*Objective:*
Scan the listing that follows and report how many lines contain "this". Write the number alone.

*Provided data:*
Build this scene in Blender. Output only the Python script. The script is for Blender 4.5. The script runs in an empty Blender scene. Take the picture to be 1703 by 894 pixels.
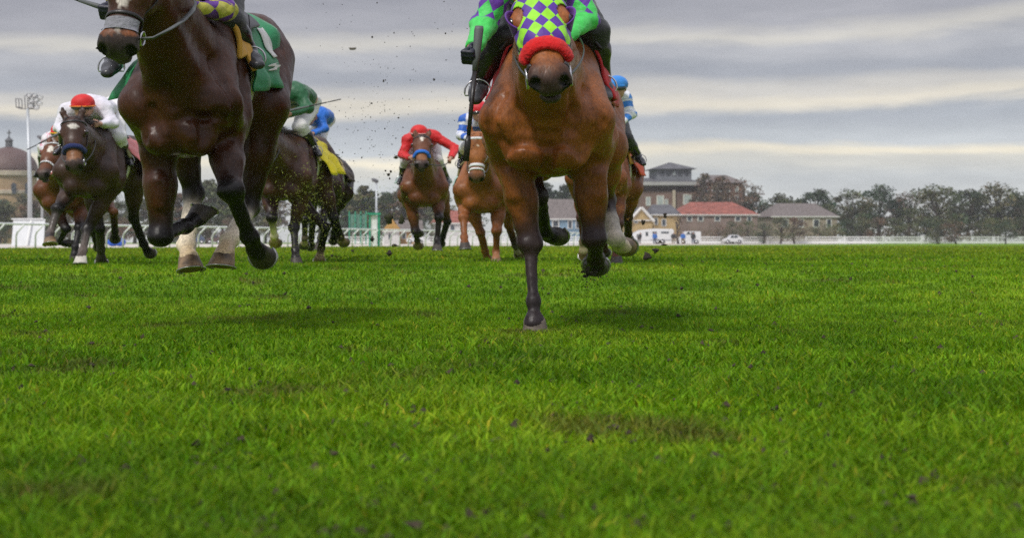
import bpy, math, random
import numpy as np
random.seed(7); RNG = np.random.default_rng(11)
sc = bpy.context.scene
R = math.radians
# ---------------------------------------------------------------- camera
FPX = 2600.0            # focal length in pixels of a 1703 px wide frame
CX, CY, CZ = 600.0, 403.0, 0.257
WID = 1.30              # the photograph shows everything this much broader than tall
FWD = 1703.0
cam = bpy.data.cameras.new('camera'); camo = bpy.data.objects.new('camera', cam)
sc.collection.objects.link(camo); sc.camera = camo
camo.location = (0, 0, CZ); camo.rotation_euler = (R(90), 0, 0)
cam.sensor_width = 36.0; cam.lens = 36.0 * FPX / FWD
cam.shift_x = (FWD / 2 - CX) / FWD; cam.shift_y = (CY - 447.0) / FWD
cam.clip_start = 0.05; cam.clip_end = 4000
cam.dof.use_dof = True; cam.dof.focus_distance = 8.8; cam.dof.aperture_fstop = 4.6
sc.view_settings.view_transform = 'Standard'; sc.view_settings.look = 'None'
sc.view_settings.gamma = 1; sc.view_settings.use_curve_mapping = False
sc.view_settings.exposure = 0.62
sc.cycles.use_denoising = False
# ---------------------------------------------------------------- world: overcast sky
SUN_EL, SUN_AZ = R(50), R(215)      # azimuth from +Y, clockwise: behind the camera, a little left
w = bpy.data.worlds.new('World'); sc.world = w; w.use_nodes = True
nt = w.node_tree; N = nt.nodes; LK = nt.links; N.clear()
def nd(tree, t, **kw):
    n = tree.nodes.new(t)
    for k, v in kw.items(): setattr(n, k, v)
    return n
def math_n(tree, op, a, b=None, c=None):
    n = tree.nodes.new('ShaderNodeMath'); n.operation = op
    for i, v in enumerate((a, b, c)):
        if v is None: continue
        if isinstance(v, (int, float)): n.inputs[i].default_value = v
        else: tree.links.new(v, n.inputs[i])
    return n.outputs[0]
def ramp(tree, fac, stops, interp='EASE'):
    n = tree.nodes.new('ShaderNodeValToRGB'); n.color_ramp.interpolation = interp
    el = n.color_ramp.elements
    while len(el) < len(stops): el.new(0.5)
    for e, (p, c) in zip(el, stops):
        e.position = p; e.color = (*c, 1) if len(c) == 3 else c
    tree.links.new(fac, n.inputs[0]); return n.outputs[0]
def lin(r, g, b):
    f = lambda v: (v / 255 / 12.92) if v / 255 < .04045 else ((v / 255 + .055) / 1.055) ** 2.4
    return (f(r), f(g), f(b))
tc = nd(nt, 'ShaderNodeTexCoord')
sx = nd(nt, 'ShaderNodeSeparateXYZ'); LK.new(tc.outputs['Generated'], sx.inputs[0])
hor = math_n(nt, 'SQRT', math_n(nt, 'ADD', math_n(nt, 'MULTIPLY', sx.outputs[0], sx.outputs[0]), math_n(nt, 'MULTIPLY', sx.outputs[1], sx.outputs[1])))
el = math_n(nt, 'ARCTAN2', sx.outputs[2], hor)
az = math_n(nt, 'ARCTAN2', sx.outputs[0], sx.outputs[1])
cv = nd(nt, 'ShaderNodeCombineXYZ'); LK.new(math_n(nt, 'MULTIPLY', az, 5.0), cv.inputs[0]); LK.new(math_n(nt, 'MULTIPLY', el, 26.0), cv.inputs[1])
cn = nd(nt, 'ShaderNodeTexNoise'); cn.inputs['Scale'].default_value = 1.0; cn.inputs['Detail'].default_value = 6; cn.inputs['Roughness'].default_value = .58; cn.inputs['Distortion'].default_value = .35
LK.new(cv.outputs[0], cn.inputs['Vector'])
cv2 = nd(nt, 'ShaderNodeCombineXYZ'); LK.new(math_n(nt, 'MULTIPLY', az, 20.0), cv2.inputs[0]); LK.new(math_n(nt, 'MULTIPLY', el, 90.0), cv2.inputs[1]); cv2.inputs[2].default_value = 3.7
cn2 = nd(nt, 'ShaderNodeTexNoise'); cn2.inputs['Scale'].default_value = 1.0; cn2.inputs['Detail'].default_value = 4; LK.new(cv2.outputs[0], cn2.inputs['Vector'])
wob = math_n(nt, 'MULTIPLY', math_n(nt, 'SUBTRACT', cn.outputs[0], .5), .034)
el2 = math_n(nt, 'ADD', math_n(nt, 'ADD', el, wob), math_n(nt, 'MULTIPLY', az, -.012))
EMAX = .17
base = ramp(nt, math_n(nt, 'DIVIDE', el2, EMAX), [
    (0.00, lin(190, 192, 194)), (.20, lin(186, 190, 194)), (.27, lin(200, 199, 194)), (.305, lin(226, 218, 200)), (.345, lin(182, 187, 194)),
    (.44, lin(160, 165, 175)), (.50, lin(212, 205, 192)), (.545, lin(190, 187, 184)), (.61, lin(150, 153, 163)), (.70, lin(164, 165, 172)),
    (.745, lin(188, 185, 181)), (.80, lin(156, 156, 164)), (.90, lin(146, 146, 155)), (1.0, lin(152, 152, 160))])
fl = ramp(nt, cn2.outputs[0], [(.30, (.94, .943, .95)), (.70, (1.05, 1.05, 1.045))])
fl2 = ramp(nt, cn.outputs[0], [(.30, (.88, .882, .89)), (.70, (1.10, 1.095, 1.08))])
def mixc(tree, a, b, fac, mode='MIX'):
    n = tree.nodes.new('ShaderNodeMix'); n.data_type = 'RGBA'; n.blend_type = mode
    if isinstance(fac, (int, float)): n.inputs[0].default_value = fac
    else: tree.links.new(fac, n.inputs[0])
    for i, v in ((6, a), (7, b)):
        if isinstance(v, (tuple, list)): n.inputs[i].default_value = (*v, 1) if len(v) == 3 else v
        else: tree.links.new(v, n.inputs[i])
    return n.outputs[2]
cl = mixc(nt, mixc(nt, base, fl, 1.0, 'MULTIPLY'), fl2, 1.0, 'MULTIPLY')
zen = ramp(nt, math_n(nt, 'DIVIDE', el, 1.5708), [(0.0, (.84, .835, .82)), (.11, (.82, .815, .80)), (.45, (1.6, 1.6, 1.62)), (1.0, (2.2, 2.2, 2.22))], 'LINEAR')
cl = mixc(nt, cl, zen, 1.0, 'MULTIPLY')
sky = nd(nt, 'ShaderNodeTexSky', sky_type='NISHITA', sun_disc=False, sun_elevation=SUN_EL, sun_rotation=SUN_AZ)
b1 = nd(nt, 'ShaderNodeBackground'); b1.inputs[1].default_value = .08; LK.new(sky.outputs[0], b1.inputs[0])
b2 = nd(nt, 'ShaderNodeBackground'); b2.inputs[1].default_value = 1.0; LK.new(cl, b2.inputs[0])
mx = nd(nt, 'ShaderNodeMixShader'); mx.inputs[0].default_value = .94; LK.new(b1.outputs[0], mx.inputs[1]); LK.new(b2.outputs[0], mx.inputs[2])
wo = nd(nt, 'ShaderNodeOutputWorld'); LK.new(mx.outputs[0], wo.inputs[0])
sd = bpy.data.lights.new('sun', 'SUN'); sd.energy = 1.5; sd.angle = R(10); sd.color = (1, .96, .9)
so = bpy.data.objects.new('sun', sd); sc.collection.objects.link(so)
so.rotation_euler = (R(90) - SUN_EL, 0, -SUN_AZ + R(180)); so.location = (0, 0, 50)

# ---------------------------------------------------------------- helpers
def V(*a): return np.array(a, float)
def P(px, py, d):      # a pixel and a distance become a point (before broadening)
    return V((px - CX) * d / (FPX * WID), d, CZ - (py - CY) * d / FPX)
def gz(y):             # the turf dips gently in front of the camera
    t = np.clip((np.asarray(y, float) - 10.0) / 6.5, 0, 1); t = t * t * (3 - 2 * t)
    return -.235 * (1 - t)
def unit(v):
    v = np.asarray(v, float); n = np.linalg.norm(v); return v / n if n > 1e-9 else v
def smooth(o):
    o.data.shade_smooth(); return o
def tag(o, label=None, cat=None, group=None, kind=None):
    if label: o['label'] = label
    if cat: o['category'] = cat
    if group: o['group'] = group
    if kind: o['kind'] = kind
    return o
def empty(name, p, label, cat, group=None):
    o = bpy.data.objects.new(name, None); sc.collection.objects.link(o)
    o.location = (p[0] * WID, p[1], p[2]); o.empty_display_size = .1
    return tag(o, label, cat, group)
def mk(name, vs, fs, mat, root=None, sm=True, attrs=None, solid=0, origin=None):
    """one mesh object; points come in before broadening; local to its root"""
    vs = np.asarray(vs, float).reshape(-1, 3) * V(WID, 1, 1)
    if root is not None:
        r = root
        off = V(0, 0, 0)
        while r is not None:
            off = off + V(*r.location); r = r.parent
    elif origin is not None: off = V(origin[0] * WID, origin[1], origin[2])
    else: off = V(0, 0, 0)
    me = bpy.data.meshes.new(name)
    if isinstance(fs, np.ndarray):
        nv, nf, k = len(vs), len(fs), fs.shape[1]
        me.vertices.add(nv); me.vertices.foreach_set('co', (vs - off).astype(np.float32).ravel())
        me.loops.add(nf * k); me.polygons.add(nf)
        me.loops.foreach_set('vertex_index', fs.astype(np.int32).ravel())
        me.polygons.foreach_set('loop_start', np.arange(0, nf * k, k, dtype=np.int32))
        me.update(calc_edges=True)
    else:
        me.from_pydata([tuple(v) for v in vs - off], [], fs); me.update()
    if attrs:
        for an, (ty, arr) in attrs.items():
            a = me.attributes.new(an, ty, 'POINT'); arr = np.asarray(arr, np.float32)
            if ty == 'FLOAT_COLOR':
                if arr.shape[1] == 3: arr = np.c_[arr, np.ones(len(arr), np.float32)]
                a.data.foreach_set('color', arr.ravel())
            elif ty == 'FLOAT_VECTOR': a.data.foreach_set('vector', arr.ravel())
            else: a.data.foreach_set('value', arr.ravel())
    if mat is not None: me.materials.append(mat)
    o = bpy.data.objects.new(name, me); sc.collection.objects.link(o)
    if root is not None: o.parent = root
    else: o.location = tuple(off)
    if sm: me.shade_smooth()
    if solid:
        m = o.modifiers.new('thick', 'SOLIDIFY'); m.thickness = solid; m.offset = 0
    return o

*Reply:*
2